I was so hopeful about this book. I should have known better by now. We can say The Madman’s Daughter is a re-telling of The Island of Dr. Moreau by H.G. Wells and I was so eager to read it because at the beginning of November I read Frankenstein and the plot sounded quite similar. I wish I had read The Island of Dr. Moreau so I could have seen the resemblances through the story but I didn’t so we will never know if I would have enjoyed this if I had. I digress sorry.

First and foremost, this book was incredibly boring. I can’t even tell you the times when the plot started to pick up just to fall back again. A lot of pages threatened to put me to sleep. And it wasn’t badly written, I give Megan Shepherd that. She created a dark atmosphere for her  Victorian horror story but I felt no connection whatsoever with the characters and besides a particular scene during the second half of the book, I wasn’t in the least disturbed by the story and it was precisely how I wanted to feel. And the bigger twist? The theory above mentioned? Well, I saw that coming from miles away so it didn’t help to improve the story for me because I was expecting the reveal and when it did, I was like “yeah, not predictable at all…..”

On top of that, it was too romance focused and we all know how much I enjoy those. No, seriously, I don’t mind a romance book when a book it’s supposed to be a romance but I went into it hoping to find a twisted tale, full of gruesomeness and I was rewarded with a love triangle and a main character who wouldn’t shut up about how torn she felt for both boys while their lives were in danger. Priorities, people, priorities!

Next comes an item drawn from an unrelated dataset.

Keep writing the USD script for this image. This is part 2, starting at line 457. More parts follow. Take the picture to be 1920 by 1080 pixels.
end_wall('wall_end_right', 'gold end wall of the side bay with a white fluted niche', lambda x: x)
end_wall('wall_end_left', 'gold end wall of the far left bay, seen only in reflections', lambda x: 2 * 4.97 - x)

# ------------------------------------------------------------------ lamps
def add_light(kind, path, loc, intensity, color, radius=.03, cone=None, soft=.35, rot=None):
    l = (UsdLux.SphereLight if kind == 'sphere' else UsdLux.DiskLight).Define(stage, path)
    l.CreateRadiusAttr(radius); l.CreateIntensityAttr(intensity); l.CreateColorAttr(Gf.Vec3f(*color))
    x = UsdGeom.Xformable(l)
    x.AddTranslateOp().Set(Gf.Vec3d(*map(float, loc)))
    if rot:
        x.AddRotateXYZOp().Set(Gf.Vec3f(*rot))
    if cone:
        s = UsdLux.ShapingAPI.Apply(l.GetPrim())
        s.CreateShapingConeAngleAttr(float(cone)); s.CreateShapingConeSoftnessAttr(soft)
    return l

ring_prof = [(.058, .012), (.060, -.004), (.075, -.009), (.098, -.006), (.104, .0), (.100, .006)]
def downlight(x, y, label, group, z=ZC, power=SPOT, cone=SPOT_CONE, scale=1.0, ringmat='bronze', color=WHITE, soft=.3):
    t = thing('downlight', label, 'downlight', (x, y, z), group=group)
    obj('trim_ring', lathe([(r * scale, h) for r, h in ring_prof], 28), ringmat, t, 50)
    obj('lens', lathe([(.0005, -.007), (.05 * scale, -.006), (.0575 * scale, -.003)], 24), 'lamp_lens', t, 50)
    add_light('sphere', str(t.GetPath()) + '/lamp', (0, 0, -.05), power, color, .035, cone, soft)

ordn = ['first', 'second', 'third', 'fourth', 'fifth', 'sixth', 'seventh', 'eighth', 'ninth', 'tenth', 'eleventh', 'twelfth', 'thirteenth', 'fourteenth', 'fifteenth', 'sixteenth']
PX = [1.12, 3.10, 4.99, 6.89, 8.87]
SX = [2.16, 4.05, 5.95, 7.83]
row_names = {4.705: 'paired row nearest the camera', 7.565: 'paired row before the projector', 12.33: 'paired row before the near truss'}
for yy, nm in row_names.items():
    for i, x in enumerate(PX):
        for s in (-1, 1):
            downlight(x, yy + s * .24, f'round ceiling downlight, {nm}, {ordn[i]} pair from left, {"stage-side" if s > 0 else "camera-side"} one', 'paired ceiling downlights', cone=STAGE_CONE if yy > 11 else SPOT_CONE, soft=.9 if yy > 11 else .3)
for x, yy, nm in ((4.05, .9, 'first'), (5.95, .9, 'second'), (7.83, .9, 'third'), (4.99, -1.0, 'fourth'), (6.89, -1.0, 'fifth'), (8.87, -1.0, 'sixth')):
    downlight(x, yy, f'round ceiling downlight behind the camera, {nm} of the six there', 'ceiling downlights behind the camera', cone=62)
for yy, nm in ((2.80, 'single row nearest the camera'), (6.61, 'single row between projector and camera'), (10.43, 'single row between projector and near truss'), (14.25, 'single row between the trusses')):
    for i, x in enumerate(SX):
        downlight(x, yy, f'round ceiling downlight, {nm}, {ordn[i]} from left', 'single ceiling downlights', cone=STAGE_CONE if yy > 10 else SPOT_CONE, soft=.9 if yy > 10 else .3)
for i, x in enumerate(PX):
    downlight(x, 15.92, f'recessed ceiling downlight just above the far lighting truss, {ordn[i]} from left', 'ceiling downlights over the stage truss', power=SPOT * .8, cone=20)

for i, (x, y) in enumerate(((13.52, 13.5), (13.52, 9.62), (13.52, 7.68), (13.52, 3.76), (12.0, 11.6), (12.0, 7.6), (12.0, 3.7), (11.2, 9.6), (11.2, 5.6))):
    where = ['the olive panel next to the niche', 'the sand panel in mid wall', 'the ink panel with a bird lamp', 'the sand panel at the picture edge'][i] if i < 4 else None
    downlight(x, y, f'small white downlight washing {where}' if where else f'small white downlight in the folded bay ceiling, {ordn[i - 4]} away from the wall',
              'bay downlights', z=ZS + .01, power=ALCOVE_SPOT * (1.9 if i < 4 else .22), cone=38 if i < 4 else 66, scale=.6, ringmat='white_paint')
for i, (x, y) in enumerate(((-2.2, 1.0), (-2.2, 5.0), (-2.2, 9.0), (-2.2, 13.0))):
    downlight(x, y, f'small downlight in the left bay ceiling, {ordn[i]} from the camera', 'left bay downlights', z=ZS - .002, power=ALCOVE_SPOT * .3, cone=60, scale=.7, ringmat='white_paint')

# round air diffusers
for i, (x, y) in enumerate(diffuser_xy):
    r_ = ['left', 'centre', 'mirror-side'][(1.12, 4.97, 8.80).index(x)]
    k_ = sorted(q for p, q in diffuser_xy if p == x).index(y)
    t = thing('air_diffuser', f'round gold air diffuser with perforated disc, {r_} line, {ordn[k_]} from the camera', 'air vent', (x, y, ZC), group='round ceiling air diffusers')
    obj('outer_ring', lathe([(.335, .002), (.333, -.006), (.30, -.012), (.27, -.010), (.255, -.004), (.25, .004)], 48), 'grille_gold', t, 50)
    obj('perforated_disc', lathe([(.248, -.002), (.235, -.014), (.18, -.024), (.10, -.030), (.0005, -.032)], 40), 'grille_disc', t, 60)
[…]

The end is quite open and I know this is a trilogy but I can’t be bothered to read the next two books. I might spoiled myself just for the sake of knowing how the whole story wraps but I don’t think I’m interested enough to even look that up. I see why The Madman’s Daughter can be appealing for some readers, but it didn’t delivered what I thought it promised and ultimately that had more weight than anything else.